Request:
Copy out each line exactly; pictures stay out of the copy.

Data shown:
[Start]

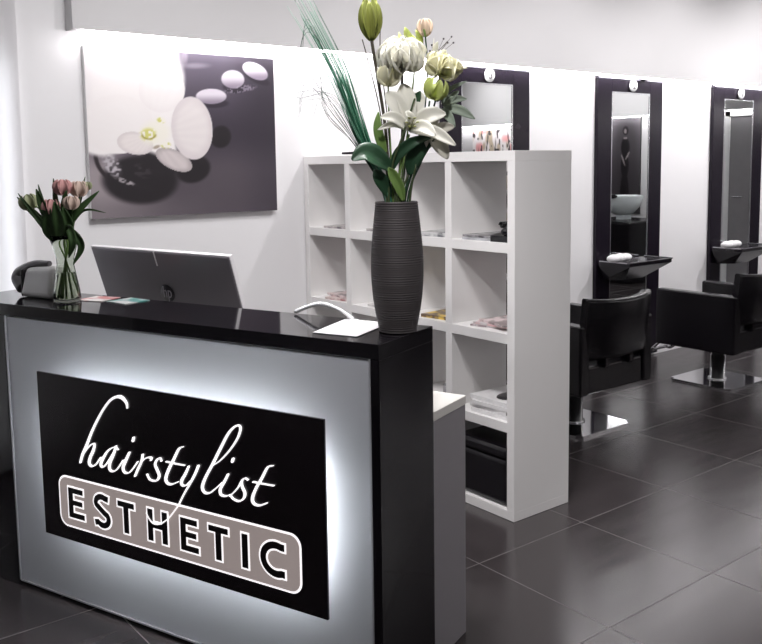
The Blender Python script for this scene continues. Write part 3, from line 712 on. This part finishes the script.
def leafblade(b, pts, W, sm=6, m=4, fold=.25, face=Vector((0, -1, 0)), p_=.8):
    Q = catmull(pts, sm); n = len(Q)-1; rows = []
    for i, q in enumerate(Q):
        u = i/n; t = (Q[min(i+1, n)]-Q[max(i-1, 0)]).normalized()
        s = t.cross(face)
        if s.length < .15: s = t.cross(Vector((.3, 0, 1)))
        s.normalize(); nn = s.cross(t)
        w = W*max(.04, math.sin(PI*min(1, u*.93+.05)))**p_
        rows.append([b.verts.new(q+s*(w/2*(-1+2*j/m))+nn*(fold*w*abs(-1+2*j/m))) for j in range(m+1)])
    for x, y in zip(rows, rows[1:]):
        for j in range(m):
            f = b.faces.new([x[j], x[j+1], y[j+1], y[j]]); f.smooth = True
def solid(o, th=.0007):
    md = o.modifiers.new('thick', 'SOLIDIFY'); md.thickness = th; md.offset = 0; return o
def petal_mat(name, col, var, scale, stretch=None, k=.4):
    m = mat(name, col, .55, var=var, scale=scale, stretch=stretch); nt = m.node_tree
    tr = nt.nodes.new('ShaderNodeBsdfTranslucent'); mx = nt.nodes.new('ShaderNodeMixShader'); mx.inputs[0].default_value = k
    src = [n for n in nt.nodes if n.type == 'MIX'][0].outputs[2]
    nt.links.new(src, tr.inputs[0]); nt.links.new(nt.nodes['Principled BSDF'].outputs[0], mx.inputs[1]); nt.links.new(tr.outputs[0], mx.inputs[2])
    nt.links.new(mx.outputs[0], nt.nodes['Material Output'].inputs[0]); return m
WH = petal_mat('white_petal', (.88, .87, .80), .05, 30)
CR = petal_mat('cream_petal', (.82, .80, .62), .12, 30)
YG = petal_mat('lime_petal', (.62, .68, .26), .3, 25)
GB = petal_mat('green_bud', (.30, .33, .07), .6, 40, (1, 1, .15), .25)
DG = mat('dark_leaf', (.022, .060, .030), .38, var=.4, scale=20)
MG = mat('fresh_leaf', (.16, .26, .07), .45, var=.4, scale=20)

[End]

Output:
The Blender Python script for this scene continues. Write part 3, from line 712 on. This part finishes the script.
def leafblade(b, pts, W, sm=6, m=4, fold=.25, face=Vector((0, -1, 0)), p_=.8):
    Q = catmull(pts, sm); n = len(Q)-1; rows = []
    for i, q in enumerate(Q):
        u = i/n; t = (Q[min(i+1, n)]-Q[max(i-1, 0)]).normalized()
        s = t.cross(face)
        if s.length < .15: s = t.cross(Vector((.3, 0, 1)))
        s.normalize(); nn = s.cross(t)
        w = W*max(.04, math.sin(PI*min(1, u*.93+.05)))**p_
        rows.append([b.verts.new(q+s*(w/2*(-1+2*j/m))+nn*(fold*w*abs(-1+2*j/m))) for j in range(m+1)])
    for x, y in zip(rows, rows[1:]):
        for j in range(m):
            f = b.faces.new([x[j], x[j+1], y[j+1], y[j]]); f.smooth = True
def solid(o, th=.0007):
    md = o.modifiers.new('thick', 'SOLIDIFY'); md.thickness = th; md.offset = 0; return o
def petal_mat(name, col, var, scale, stretch=None, k=.4):
    m = mat(name, col, .55, var=var, scale=scale, stretch=stretch); nt = m.node_tree
    tr = nt.nodes.new('ShaderNodeBsdfTranslucent'); mx = nt.nodes.new('ShaderNodeMixShader'); mx.inputs[0].default_value = k
    src = [n for n in nt.nodes if n.type == 'MIX'][0].outputs[2]
    nt.links.new(src, tr.inputs[0]); nt.links.new(nt.nodes['Principled BSDF'].outputs[0], mx.inputs[1]); nt.links.new(tr.outputs[0], mx.inputs[2])
    nt.links.new(mx.outputs[0], nt.nodes['Material Output'].inputs[0]); return m
WH = petal_mat('white_petal', (.88, .87, .80), .05, 30)
CR = petal_mat('cream_petal', (.82, .80, .62), .12, 30)
YG = petal_mat('lime_petal', (.62, .68, .26), .3, 25)
GB = petal_mat('green_bud', (.30, .33, .07), .6, 40, (1, 1, .15), .25)
DG = mat('dark_leaf', (.022, .060, .030), .38, var=.4, scale=20)
MG = mat('fresh_leaf', (.16, .26, .07), .45, var=.4, scale=20)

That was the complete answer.